Santander’s action “threatens to rattle Europe’s $200 billion market for riskier bank debt,” the Financial Times says. “Issuance of bank capital bonds has boomed since the financial crisis, as Europe’s lenders have looked to build up capital buffers without raising more equity. At the same time, the hunt for yield has led fixed-income investors to take on the extra risk the bonds bring.”

Wall Street Journal

The lure of HR
Wall Street investment banks, “better known for big trades and megamergers,” are suddenly finding the relatively ho-hum business of corporate human resources attractive. “It isn’t a glamorous business but it offers the type of sticky, predictable revenue that bank shareholders want — and executives are willing to embrace — as core Wall Street businesses struggle.” However, “the competition is formidable. Retail brokerages such as Fidelity Investments, Charles Schwab and E*Trade dominate the business. Newcomers also must be mindful of Wall Street’s reputation for unsavory sales practices.”

Financial Times

Burning bridges
Bank of America has spent $400 million to move its European bank headquarters to Dublin and has no plans to move back to the U.K. even if that country changes its mind about leaving the European Union, vice chairman Anne Finucane said. “Dublin is our headquarters for our European bank now full stop,” she said. “There isn’t a return. That bridge has been pulled up ... From a trading perspective, likewise Paris would be the European trading arm.” The Dublin bank has 800 people while the trading operation in Paris has 500.

Next phase, new wave?
The paper’s Banking Weekly podcast discusses whether the BB&T-SunTrust merger “heralds a new phase of M&A in U.S banking,” what Deutsche Bank's latest funding round “says about the broader bank financing market,” and why Lloyds is hiring 700 new financial advisers in the U.K.

Washington Post

Repo alert
The number of people with car loans 90 days or more past due hit a record seven million, “even more than during the wake of the financial crisis,” the Federal Reserve Bank of New York said. “Most of the people who are behind on their bills have low credit scores and are under age 30, suggesting young people are having a difficult time paying for their cars and their student loans at the same time.”
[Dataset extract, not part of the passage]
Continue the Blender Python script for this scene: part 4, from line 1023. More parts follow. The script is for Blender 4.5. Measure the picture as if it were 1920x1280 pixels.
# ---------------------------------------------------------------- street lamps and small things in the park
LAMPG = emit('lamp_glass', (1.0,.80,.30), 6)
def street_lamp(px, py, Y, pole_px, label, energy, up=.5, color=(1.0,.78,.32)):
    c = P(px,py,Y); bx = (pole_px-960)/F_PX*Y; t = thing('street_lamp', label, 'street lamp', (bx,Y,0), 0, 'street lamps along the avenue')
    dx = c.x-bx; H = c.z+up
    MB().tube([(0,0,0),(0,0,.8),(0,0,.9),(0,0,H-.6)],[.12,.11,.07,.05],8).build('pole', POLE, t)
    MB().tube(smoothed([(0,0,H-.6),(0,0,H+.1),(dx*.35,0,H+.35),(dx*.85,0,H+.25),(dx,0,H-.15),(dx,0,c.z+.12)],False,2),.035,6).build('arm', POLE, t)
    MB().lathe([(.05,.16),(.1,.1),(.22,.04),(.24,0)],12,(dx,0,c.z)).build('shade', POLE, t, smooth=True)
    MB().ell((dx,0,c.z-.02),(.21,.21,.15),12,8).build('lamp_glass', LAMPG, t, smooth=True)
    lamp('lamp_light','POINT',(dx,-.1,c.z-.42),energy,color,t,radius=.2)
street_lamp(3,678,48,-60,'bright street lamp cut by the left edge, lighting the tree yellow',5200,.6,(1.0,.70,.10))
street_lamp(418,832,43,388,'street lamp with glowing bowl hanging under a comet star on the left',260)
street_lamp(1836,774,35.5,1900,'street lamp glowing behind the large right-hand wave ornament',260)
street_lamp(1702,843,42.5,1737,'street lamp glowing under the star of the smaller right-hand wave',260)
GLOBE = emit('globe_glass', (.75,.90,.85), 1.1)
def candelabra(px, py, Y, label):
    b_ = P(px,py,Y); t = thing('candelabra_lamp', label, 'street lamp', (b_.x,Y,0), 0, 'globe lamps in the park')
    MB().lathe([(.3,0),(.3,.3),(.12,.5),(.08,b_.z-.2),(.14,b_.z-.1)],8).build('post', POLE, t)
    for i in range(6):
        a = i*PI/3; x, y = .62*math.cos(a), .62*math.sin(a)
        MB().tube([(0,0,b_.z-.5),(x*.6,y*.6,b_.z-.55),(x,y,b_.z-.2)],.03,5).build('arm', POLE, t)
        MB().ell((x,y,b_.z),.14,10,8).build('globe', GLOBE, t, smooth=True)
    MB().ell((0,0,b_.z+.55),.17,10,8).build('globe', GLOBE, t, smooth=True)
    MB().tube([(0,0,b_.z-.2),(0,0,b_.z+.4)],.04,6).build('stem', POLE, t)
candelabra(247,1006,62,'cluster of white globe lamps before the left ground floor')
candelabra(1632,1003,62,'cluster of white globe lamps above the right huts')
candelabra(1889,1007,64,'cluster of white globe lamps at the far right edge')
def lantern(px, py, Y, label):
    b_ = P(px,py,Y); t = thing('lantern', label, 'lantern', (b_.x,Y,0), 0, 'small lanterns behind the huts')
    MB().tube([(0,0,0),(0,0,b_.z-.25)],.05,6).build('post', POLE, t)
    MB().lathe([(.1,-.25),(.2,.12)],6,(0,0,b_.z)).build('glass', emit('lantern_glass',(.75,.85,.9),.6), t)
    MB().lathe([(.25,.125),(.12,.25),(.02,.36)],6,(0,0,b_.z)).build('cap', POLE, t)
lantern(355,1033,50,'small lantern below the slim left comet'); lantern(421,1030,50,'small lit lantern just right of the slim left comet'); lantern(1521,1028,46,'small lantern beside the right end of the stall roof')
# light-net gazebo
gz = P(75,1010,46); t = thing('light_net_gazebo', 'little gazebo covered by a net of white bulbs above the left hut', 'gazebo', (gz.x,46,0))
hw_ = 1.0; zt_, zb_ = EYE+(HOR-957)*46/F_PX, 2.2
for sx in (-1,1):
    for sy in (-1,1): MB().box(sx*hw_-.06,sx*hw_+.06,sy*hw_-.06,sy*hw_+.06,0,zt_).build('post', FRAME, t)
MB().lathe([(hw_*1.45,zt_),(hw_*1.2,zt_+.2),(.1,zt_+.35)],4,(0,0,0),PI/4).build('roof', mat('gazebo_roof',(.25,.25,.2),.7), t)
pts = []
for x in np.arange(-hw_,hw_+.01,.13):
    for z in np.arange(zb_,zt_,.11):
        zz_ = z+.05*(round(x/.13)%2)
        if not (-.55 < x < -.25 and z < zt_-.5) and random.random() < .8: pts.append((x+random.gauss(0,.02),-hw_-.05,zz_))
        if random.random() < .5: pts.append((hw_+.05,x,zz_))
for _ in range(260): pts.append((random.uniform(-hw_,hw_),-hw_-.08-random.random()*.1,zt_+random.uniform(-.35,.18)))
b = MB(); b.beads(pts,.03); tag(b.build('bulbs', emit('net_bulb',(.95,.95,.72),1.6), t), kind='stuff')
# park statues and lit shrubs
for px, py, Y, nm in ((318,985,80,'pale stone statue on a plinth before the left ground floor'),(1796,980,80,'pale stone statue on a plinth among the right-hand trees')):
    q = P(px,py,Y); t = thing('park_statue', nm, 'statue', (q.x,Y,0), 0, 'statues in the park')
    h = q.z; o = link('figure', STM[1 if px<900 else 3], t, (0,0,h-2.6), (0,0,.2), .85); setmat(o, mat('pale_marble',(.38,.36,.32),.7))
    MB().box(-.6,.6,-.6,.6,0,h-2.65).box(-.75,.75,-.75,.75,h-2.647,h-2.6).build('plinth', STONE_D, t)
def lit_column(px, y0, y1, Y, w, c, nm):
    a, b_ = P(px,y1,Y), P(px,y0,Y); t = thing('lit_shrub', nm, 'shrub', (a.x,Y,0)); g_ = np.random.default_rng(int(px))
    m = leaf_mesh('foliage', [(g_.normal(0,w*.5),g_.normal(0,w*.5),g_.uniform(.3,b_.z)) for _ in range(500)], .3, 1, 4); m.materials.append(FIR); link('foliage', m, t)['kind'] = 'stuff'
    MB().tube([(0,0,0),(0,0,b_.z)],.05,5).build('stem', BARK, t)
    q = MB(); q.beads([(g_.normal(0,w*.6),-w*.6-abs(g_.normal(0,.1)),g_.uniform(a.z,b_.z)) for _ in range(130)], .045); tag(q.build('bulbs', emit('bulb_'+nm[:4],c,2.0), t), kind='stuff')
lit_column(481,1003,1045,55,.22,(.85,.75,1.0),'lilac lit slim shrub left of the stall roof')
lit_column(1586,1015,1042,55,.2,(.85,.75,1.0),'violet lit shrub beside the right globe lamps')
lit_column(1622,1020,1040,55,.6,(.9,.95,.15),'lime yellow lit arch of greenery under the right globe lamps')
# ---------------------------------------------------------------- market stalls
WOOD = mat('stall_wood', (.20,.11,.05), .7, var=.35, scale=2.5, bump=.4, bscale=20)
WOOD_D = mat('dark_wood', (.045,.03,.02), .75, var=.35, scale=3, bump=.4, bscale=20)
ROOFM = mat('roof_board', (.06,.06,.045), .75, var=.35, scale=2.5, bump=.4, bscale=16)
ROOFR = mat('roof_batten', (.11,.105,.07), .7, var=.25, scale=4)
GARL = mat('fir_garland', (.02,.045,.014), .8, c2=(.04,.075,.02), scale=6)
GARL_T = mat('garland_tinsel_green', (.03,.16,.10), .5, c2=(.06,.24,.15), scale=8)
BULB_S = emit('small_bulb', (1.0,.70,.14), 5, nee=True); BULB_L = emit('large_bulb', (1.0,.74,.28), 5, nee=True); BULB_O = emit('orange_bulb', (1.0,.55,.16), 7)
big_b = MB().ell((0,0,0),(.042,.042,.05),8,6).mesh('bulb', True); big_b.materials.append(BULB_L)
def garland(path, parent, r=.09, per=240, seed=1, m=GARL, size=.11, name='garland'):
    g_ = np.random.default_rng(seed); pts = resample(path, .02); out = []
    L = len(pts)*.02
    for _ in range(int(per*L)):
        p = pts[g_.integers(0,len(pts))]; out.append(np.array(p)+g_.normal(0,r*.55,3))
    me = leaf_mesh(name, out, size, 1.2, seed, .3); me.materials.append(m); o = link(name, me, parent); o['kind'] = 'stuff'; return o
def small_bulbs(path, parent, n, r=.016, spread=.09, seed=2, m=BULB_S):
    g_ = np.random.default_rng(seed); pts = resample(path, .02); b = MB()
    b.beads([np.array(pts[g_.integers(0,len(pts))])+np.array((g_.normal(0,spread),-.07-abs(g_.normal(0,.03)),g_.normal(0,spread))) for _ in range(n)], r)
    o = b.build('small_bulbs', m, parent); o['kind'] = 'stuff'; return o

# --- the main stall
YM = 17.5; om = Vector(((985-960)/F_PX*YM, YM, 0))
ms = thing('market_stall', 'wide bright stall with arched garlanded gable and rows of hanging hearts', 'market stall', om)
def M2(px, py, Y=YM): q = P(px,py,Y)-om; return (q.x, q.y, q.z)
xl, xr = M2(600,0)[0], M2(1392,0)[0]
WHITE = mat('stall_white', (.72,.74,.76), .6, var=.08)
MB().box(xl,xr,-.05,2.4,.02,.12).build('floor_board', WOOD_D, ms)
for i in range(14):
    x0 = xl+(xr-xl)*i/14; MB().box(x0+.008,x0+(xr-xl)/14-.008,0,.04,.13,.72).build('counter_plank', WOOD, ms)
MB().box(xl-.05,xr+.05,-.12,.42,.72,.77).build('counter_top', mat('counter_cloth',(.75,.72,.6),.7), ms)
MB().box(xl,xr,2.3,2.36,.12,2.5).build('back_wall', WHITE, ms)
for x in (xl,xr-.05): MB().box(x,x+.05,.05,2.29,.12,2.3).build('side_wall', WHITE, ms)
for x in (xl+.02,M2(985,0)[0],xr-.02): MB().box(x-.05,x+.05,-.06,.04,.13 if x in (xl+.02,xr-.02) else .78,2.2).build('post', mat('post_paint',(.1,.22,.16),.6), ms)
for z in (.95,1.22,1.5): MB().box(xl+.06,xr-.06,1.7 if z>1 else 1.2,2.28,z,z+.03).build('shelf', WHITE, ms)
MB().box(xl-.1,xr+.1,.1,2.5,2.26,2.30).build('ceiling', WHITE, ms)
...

"[B]anks with more than $50 billion of assets originate more subprime car loans than small banks and credit unions do," American Banker reports.

Elsewhere

In the crosshairs
Goldman Sachs CEO David Solomon said he expects banks will be targets in the 2020 presidential election. “There's obviously a lot of political divide with respect to the role financial institutions play. In some way, shape or form, I think financial institutions will take some noise and some focus in that discussion,” he said at a financial industry conference. But he added it is too early to tell if that might lead to legislative changes. “It's something we in the industry will live with as we watch the political process unfold,” he said.
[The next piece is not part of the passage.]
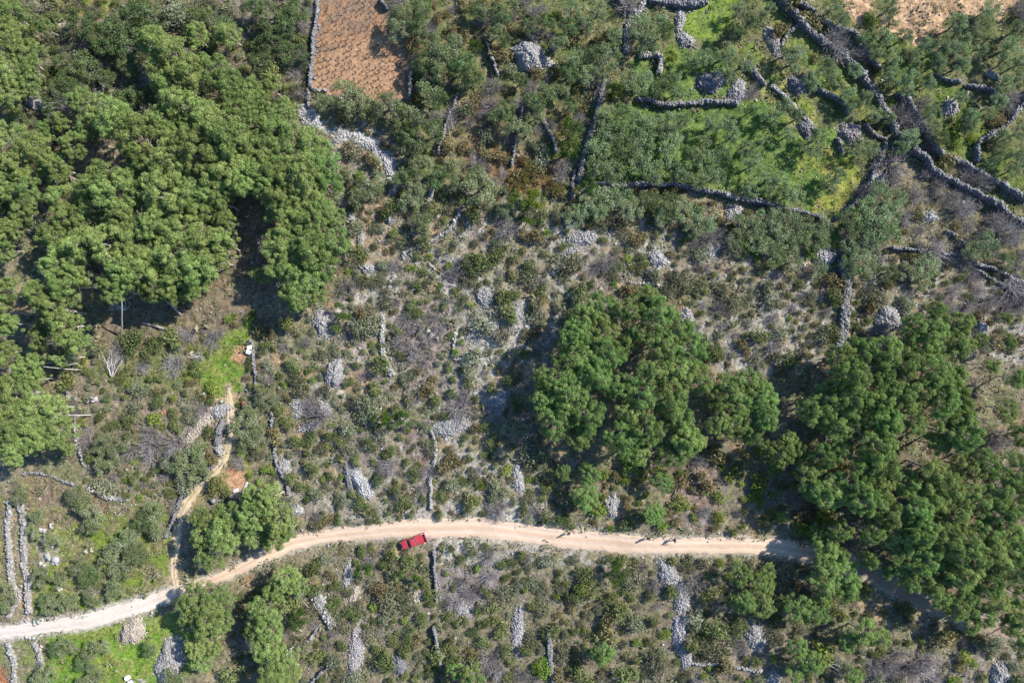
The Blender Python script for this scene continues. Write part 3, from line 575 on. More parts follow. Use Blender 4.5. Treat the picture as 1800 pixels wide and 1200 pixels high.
# ------------------------------------------------------------------ dirt road and side track
def resample(pts, step):
    P_ = np.array([p[:3] if len(p) > 2 else (*p, 0) for p in pts], float)
    # Catmull-Rom
    out = []
    for i in range(len(P_) - 1):
        p0, p1, p2, p3 = P_[max(i - 1, 0)], P_[i], P_[i + 1], P_[min(i + 2, len(P_) - 1)]
        n = max(1, int(np.hypot(*(p2 - p1)[:2]) / step))
        for k in range(n):
            t = k / n
            out.append(.5 * ((2 * p1) + (-p0 + p2) * t + (2 * p0 - 5 * p1 + 4 * p2 - p3) * t * t + (-p0 + 3 * p1 - 3 * p2 + p3) * t ** 3))
    out.append(P_[-1]); return np.array(out)
def ribbon(name, pts, colf, m, nacross=17, step=4, lift=.03, edge=3.0):
    C = resample(pts, step); T = np.gradient(C[:, :2], axis=0); T /= np.linalg.norm(T, axis=1)[:, None] + 1e-9
    Nn = np.stack([-T[:, 1], T[:, 0]], 1); n = len(C)
    s = np.cumsum(np.r_[0, np.hypot(*np.diff(C[:, :2], axis=0).T)])
    V, K = [], []
    u = np.linspace(-1, 1, nacross)
    wl = C[:, 2] * .5 + (fbm(s, s * 0, 22, 50) - .5) * edge * 2 + (vnoise(s, s * 0, 7, 51) - .5) * edge
    wr_ = C[:, 2] * .5 + (fbm(s, s * 0 + 500, 22, 52) - .5) * edge * 2 + (vnoise(s, s * 0, 7, 53) - .5) * edge
    for j, uu in enumerate(u):
        off = np.where(uu < 0, uu * wl, uu * wr_)
        px, py = C[:, 0] + Nn[:, 0] * off, C[:, 1] + Nn[:, 1] * off
        x, y = (px - 900) * GS, (600 - py) * GS
        rut = -.05 * (math.exp(-((abs(uu) - .42) / .13) ** 2)) + .015 * math.cos(uu * 3)
        z = terrain(x, y) + lift + rut + (vnoise(px, py, 6, 60) - .5) * .04 - (.09 if abs(uu) == 1 else 0)
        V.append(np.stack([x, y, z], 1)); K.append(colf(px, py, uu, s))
    V = np.stack(V, 1).reshape(-1, 3); K = np.stack(K, 1).reshape(-1, 3)
    ii = np.arange(n * nacross).reshape(n, nacross)
    F = np.stack([ii[:-1, :-1].ravel(), ii[:-1, 1:].ravel(), ii[1:, 1:].ravel(), ii[1:, :-1].ravel()], 1)
    me = newmesh(name, V, F, m, K, smooth=True)
    if me.polygons[0].normal.z < 0: me.flip_normals()
    o = mobj(name, me); o['kind'] = 'structure'; return o
def roadcol(px, py, u, s):
    w = sstep(-px, -330, -250)
    base = lerp((.55, .405, .29), (.57, .50, .425), w)
    rutc = lerp((.63, .49, .37), (.60, .535, .46), w)
    k = math.exp(-((abs(u + .05) - .42) / .16) ** 2)
    c = base * (1 - k) + rutc * k
    cen = math.exp(-(u / .14) ** 2) * .35 * (1 - w)[:, None]
    c = c * (1 - cen) + np.array((.50, .33, .21)) * cen
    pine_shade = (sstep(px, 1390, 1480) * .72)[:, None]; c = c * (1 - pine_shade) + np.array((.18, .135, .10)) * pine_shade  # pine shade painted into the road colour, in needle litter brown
    v = fbm(px, py * 3, 26, 70); st = fbm(s, np.full_like(s, u * 40), 60, 71)
    e = max(0, abs(u) - .72) * 2.6
    c = c * (.68 + .18 * v + .13 * st)[:, None]
    return c * (1 - e * .4) + np.array((.50, .46, .40)) * e * .4
def roadb(t, N, L):
    at = N("ShaderNodeAttribute", attribute_name="tint"); f = noise(N, L, 3.2, 6, .7); f2 = noise(N, L, 14, 3)
    c = mixc(N, L, rampf(N, L, f, .3, .7), mixc(N, L, 1, at.outputs['Color'], (.86, .84, .82), 'MULTIPLY'), at.outputs['Color'])
    b = N("ShaderNodeBump"); b.inputs['Strength'].default_value = .35; b.inputs['Distance'].default_value = .04; L(f2, b.inputs['Height'])
    return pbr(N, L, c, .95, .05, normal=b.outputs[0])
M_road = mat("packed_limestone_dust", roadb)
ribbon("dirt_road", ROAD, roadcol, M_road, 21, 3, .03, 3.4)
def trackcol(px, py, u, s):
    k = math.exp(-((abs(u) - .52) / .36) ** 2)
    k = min(1, k * 1.3); c = np.array((.26, .24, .12)) * (1 - k) + np.array((.45, .345, .24)) * k
    return c[None, :] * (.8 + .4 * fbm(px, py, 14, 75))[:, None]
TRACK = [(a, b, c * .72) for a, b, c in TRACK]
ribbon("dirt_track", TRACK, trackcol, M_road, 13, 3, .015, 3.2)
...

David Solomon, CEO of Goldman Sachs.
"I'm encouraged by capital markets activity," Goldman Sachs CEO David Solomon said Tuesday. "I'm not going to say it's running back to 10-year averages right away, but it has materially improved."

Goldman is looking to increase the number of mid-tier corporate clients over the next few years, Solomon noted. “There are lots and lots of companies with (enterprise) value at $500 million to $3 billion. There’s real ... expansion opportunity for the firm.”

Speaking at the same conference, Wells Fargo CFO John Shrewsberry said the bank predicts a 2% change in net interest income this year, with deposit pricing and loan growth determining whether the change is up or down..

Quotable

“I think the tone in Washington as we come into an election will be edgy with respect to our industry.” — Goldman Sachs CEO David Solomon.